Para “ajudar” de verdade, é necessário em primeiro lugar, que nosso fazer esteja atravessado de visão (de Deus, de ser humano de mundo), de escuta, de atenção, de compaixão e contemplação da realidade na qual estamos inseridos, e das pessoas a quem somos chamados a ser presença solidária; que não seja, simplesmente, a aplicação de um plano ou esquema pré-estabelecido, pensado a partir de nós mesmos.

 

“Ajudar” não vai na linha do impor, senão do propor. Trata-se, isso sim, de propor com qualidade, com firmeza, com proximidade, com compromisso pessoal, tendo cuidado especial na arte do acompanhamento. Isso requer presença gratuita, desinteressada, centrada no bem da outra pessoa, sem criar dependências, mas fazendo o outro crescer em liberdade.

 

“Ajudar”  implica possibilitar ao outro  ser protagonista de seu processo, devolver ao outro a autoria, a autonomia... No “fazer” o centro somos nós, no “ajudar” é o outro; no “fazer” medimos a quantidade, no “ajudar”, a qualidade de nossa ação. No “ajudar” há parceria (mão dupla): na medida em que ajudamos, somos ajudados; na ajuda há um enriquecimento e crescimento mútuo.

 

Ajudar” não é substituir os outros naquilo que eles podem e tem de fazer, ou dizendo o que tem de ser feito, mas colocá-los em condição de que eles mesmos se experimentem ajudados, descubram por isso o Deus que ajuda a todos e sintam o impulso para ajudar a todos como ideal de suas vidas.

 

A prioridade da atenção aos outros nos obriga a pensar, a inovar, a propor de uma outra forma, a mudar... Só assim, quando nosso fazer é dinâmico, ele se transforma em “ajudar”. O carinho e a sensibilidade para com os outros, o desejo profundo e sincero de “ajudar” é o que vai nos mobilizar.
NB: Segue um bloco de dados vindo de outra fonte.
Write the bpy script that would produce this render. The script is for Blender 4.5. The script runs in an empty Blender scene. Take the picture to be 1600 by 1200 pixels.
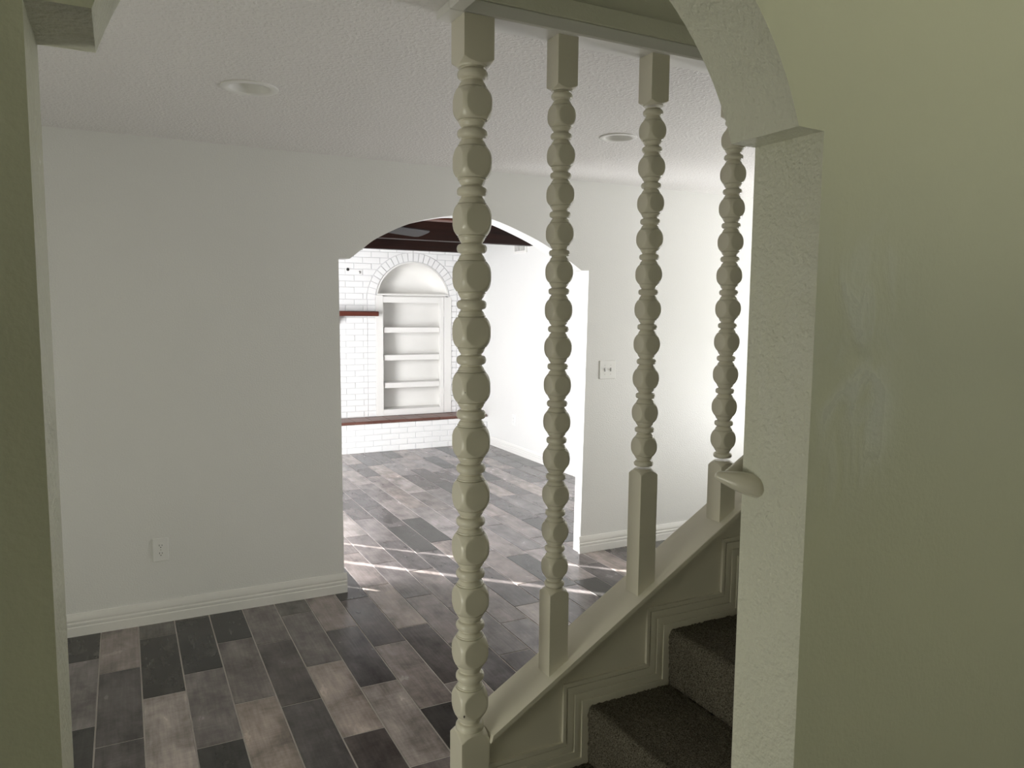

Se a lógica profunda do nosso fazer é “ajudar, devemos fazer mais por aqueles que mais ajuda necessitam, por aqueles mais desvalidos, que são mais fracos, que estão mais desprotegidos...

 

 Além disso, “ajudar” tem maior visibilidade quando a missão é vivida em grupo, quando a colaboração com outros e a partilha em comum tornam-se um “modo de proceder”, esvaziando-nos de toda pretensão de sermos proprietários para sermos simples servidores.

 

“Ajudar” os outros, inspirados e animados pelo Espírito de Jesus, é o que torna “espiritual” nossos atos, nossos pensamentos e orações, nossos trabalhos, nossa vida inteira. “Ajudar”  faz “espiritual” nossa vida, toda nossa vida. Quem vive o clima do Advento não é prisioneiro da “cotidianidade”; toda a nossa vida se transforma na história de uma espera e de um encontro surpreendente. Nessa espera vislumbramos detalhes decisivos: a vivência da ternura, a reinvenção da vida em cada amanhecer, a gratuidade amorosa, a alegria descontrolada, o despertar de sonhos... Espera-se Jesus vivendo os valores que Ele encarnou: o cuidado dos pobres, o coração dilatado no serviço, o cuidado terapêutico, a ajuda gratuita...

 

Nessa atitude de espera o cristão pode dar sabor à sua vida: nos pequenos gestos ela floresce e aponta para um sentido novo.

 

Texto bíblico: Lc. 3,10-18

 

Na oração: sua missão como seguidor(a) de Cristo: simples ativismo burocrático ou espaço de ajuda criativa?

* Como cristãos, como podemos responder frente ao chamado tão simples e tão humano de João Batista?